Question of the week:I'm interested in learning more about stock investing, and I'm wondering if an investment club would be a good way to do that. What do you think? --James from New Jersey
Dear James,
An investment club--a small group of people that pools small monthly contributions and meets regularly to choose stocks to invest in--can be an incredible learning tool. There are now over 30,000 clubs nationwide registered with the National Association of Investors Corporation (NAIC), a non-profit group dedicated to helping clubs and individuals learn about investing. And with average total assets of slightly more than $63,000 per club, it's clear that these clubs take their investing quite seriously.
I'm a big fan of investment clubs, but it's important to know that they're not right for everyone. It takes a real commitment to working together as a group, something that many "lone wolf" investors are not all that inclined to do. Take the experience of one Armchair Millionaire community member:
"I belong to a club that started with 25 women which quickly developed into individual cliques--not good. I almost dropped out, then 10 people quit enmass, and then a few more. It was the best thing to happen. We are now a seven-person club, and small enough that everyone is heard, not just the loudest or the person with the most investing knowledge. Will it work? Who knows, but it sure is fun trying! Have patience, have a plan and stick to it." --Patty S.
If you think you might be right for a club, I definitely encourage you to give it a try. Since it can be difficult to find an existing club that is looking for new members, it's often easier for people who want to join a club to start their own. My checklist has the essential steps.
The Armchair Millionaire Checklist for Starting an Investment Club
- Find the right people. Talk to friends, co-workers, neighbors and family members to see who is interested. Chances are that you'll have some drop-outs, so shoot for an initial group of 20. Remember that these are people that you'll be spending time with on a regular basis, so everyone should enjoy one another's company. It is also helpful to enlist people with a variety of interests and occupations.
- Set up an initial meeting. You'll do two important things at this first meeting. First, for the club to be successful and harmonious, members need to be aligned on their investing approach. If some want to pursue a short-term, active trading strategy, they're bound to clash with others with a long-term, buy and hold philosophy. Second, you need to make sure that everyone is committed to doing the work that will make the club a success. If you can take care of these two items, you'll be ready to move ahead.
- Take care of the nuts and bolts. Every club should adopt partnership and operating agreements, elect officers and set up a brokerage account. You will also need to agree on the specific responsibilities of each member.

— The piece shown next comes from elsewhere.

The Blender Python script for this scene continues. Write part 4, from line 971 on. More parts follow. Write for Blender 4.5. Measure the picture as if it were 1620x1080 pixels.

- Get to work. You'll need to choose potential stocks to purchase, research each one and then make a decision on buying. The NAIC has numerous excellent resources to help you do this in an organized, efficient way, including a comprehensive stock selection guide. It can be found on the Web at www.better-investing.org.
- Begin investing as soon as practical. Many clubs sit around for a year or longer before buying their first stock. Buying a few shares will give your club something tangible to focus on, and as you follow your initial purchases, you'll learn quite a bit, even if some of your early purchases turn out to be mistakes.
THE BOTTOM LINE: Investment clubs are a terrific way to learn a disciplined, methodical approach to investing, and have fun at the same time. And with a minimum monthly contribution of just $20 or so, almost anyone can enjoy the benefits of club membership.